Longlegs: Nicolas Cage gives a monstrous performance as a ritualistic serial killer in this gruesome occult horror
Director Osgood Perkins’s enigmatic horror follows a rookie FBI agent on the case of an occultist serial killer known as Longlegs, played by a terrifying Nicolas Cage in full ‘nouveau shamanic’ acting mode.
Osgood Perkins’s latest feature is a significant leap in his engagement with horror. I Am the Pretty Thing that Lives in the House (2016) and Gretel and Hansel (2020) were atmospheric arthouse excursions into haunting and folkloresque, beautifully framed and considered, yet slow-paced and airless, with directive voice-overs. Longlegs strips out the languorous edits and exposition for a leaner, off-kilter energy, powered by the central performances of a spooked Maika Monroe as an FBI investigator and a wigged out (in every sense) Nicolas Cage as the killer she pursues.
Monroe – who played the iconic young lead of the seminal horror It Follows (2014) – plays Lee Harker, an oppressed and anxious rookie FBI agent whose flashes of uncanny psychic intuition crack open the impenetrable thickets of signs and sigils around a gruesome series of incidents of families who appear to have slaughtered themselves over the past twenty years. Each time, the families seem manoeuvred into death by a manipulative mastermind who signs himself as ‘Longlegs.’

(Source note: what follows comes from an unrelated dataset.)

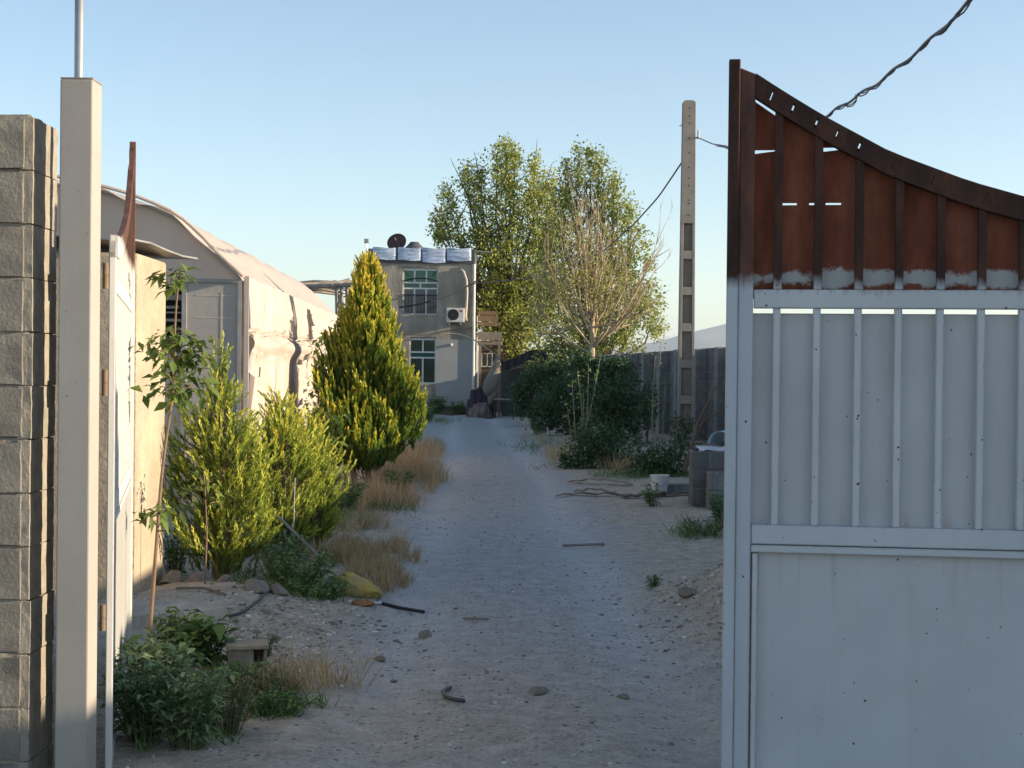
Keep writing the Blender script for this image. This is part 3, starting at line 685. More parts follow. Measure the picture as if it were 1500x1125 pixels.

Of course, the young agent has more to do with this snare of occult ritualistic murders than it initially seems, as her fragmented early memory of an encounter with the killer in her childhood suggests in the pre-credit sequence. He is an incomprehensible figure that the camera can hardly bear to hold in the frame (we only see half his face, the rest cut off from the screen). This encounter effectively suffuses the film with dread, as does the skewed framing by cinematographer Andrés Arochi, all deep corridors, doorways and voids.
If this serial killer scenario sounds familiar, the film actively embraces those echoes. It is set in the 1990s, with flashbacks to the 1970s, the era before the internet and the society of surveillance helped lessen opportunities in baroque serial killing. Retro stylings evoke the slow horrors of Ti West’s recent trilogy of films or David Fincher’s Zodiac (2007) and Mindhunter (2017-19), with the strongest reverberation being Jonathan Demme’s The Silence of the Lambs (1991). Increasingly, the case accrues an atmosphere of the supernatural and malignant evil and there are touches of the Manson Family slayings and any number of demonic possession movies also bubbling away.
Monroe’s performance conveys a tightly suppressed, traumatised protagonist, menaced by wide-screen but trapped in a boxier frame for her 1970s Kodachrome memories. There’s no glimmer of the steely determination we see in Jodie Foster’s Clarice Starling. She plays it with an emotional flatness and fraying calm of someone slowly realising the extent of psychological control they have been placed under. It is, of course, in stark contrast to Nicolas Cage, who is in his full-on ‘nouveau shamanic’ mode of acting (as he insists on calling it) in a film he also co-produced through his Saturn Films company. He is always a citational actor, and in Longlegs there are wild touches of Manson, a camp Anton LaVey (founder of the Church of Satan in the 1960s), Stephen King’s clown Pennywise from It, and a big dollop of Marc Bolan, who features heavily on the soundtrack, and in a poster tacked above Longlegs in his lair. T-Rex’s Bang a Gong gets the full Lynchian re-purposing from glam rock song into a hymn to creepy manipulation. Cage is suitably grotesque and barely recognisable underneath prosthetics.
The film gained buzz in anticipation of another expressionist Cage performance, more at the deranged Mandy (Panos Cosmatos, 2018) end of the spectrum than the repressed rage all the better for never being really released in The Colour Out of Space (Richard Stanley, 2019) or Pig (Michael Sarnosky, 2021). Osgood Perkins, however, has found a way of framing Cage’s monstrous killer to strong advantage – monstrous enough to wrench the frame out of ever quite being able to grasp him, except for a final confrontation with the aghast Harker.
In the closing scenes, it looks like Perkins has given in to exposition, and a voice-over comes in to offer some sort of explanation (a weakness that reminded me of the last scenes of Ari Aster’s Hereditary (2018), which rather blew that film’s potential ambiguities). But this is only the outer shell of an explanation in Longlegs: the central occult mechanism that drives this demonic plot, housed in unnerving dolls built by the puppet-master Longlegs, remains enigmatic, closed off from anyone not caught in its fiendish snares.
► Longlegs is in UK cinemas 12 July.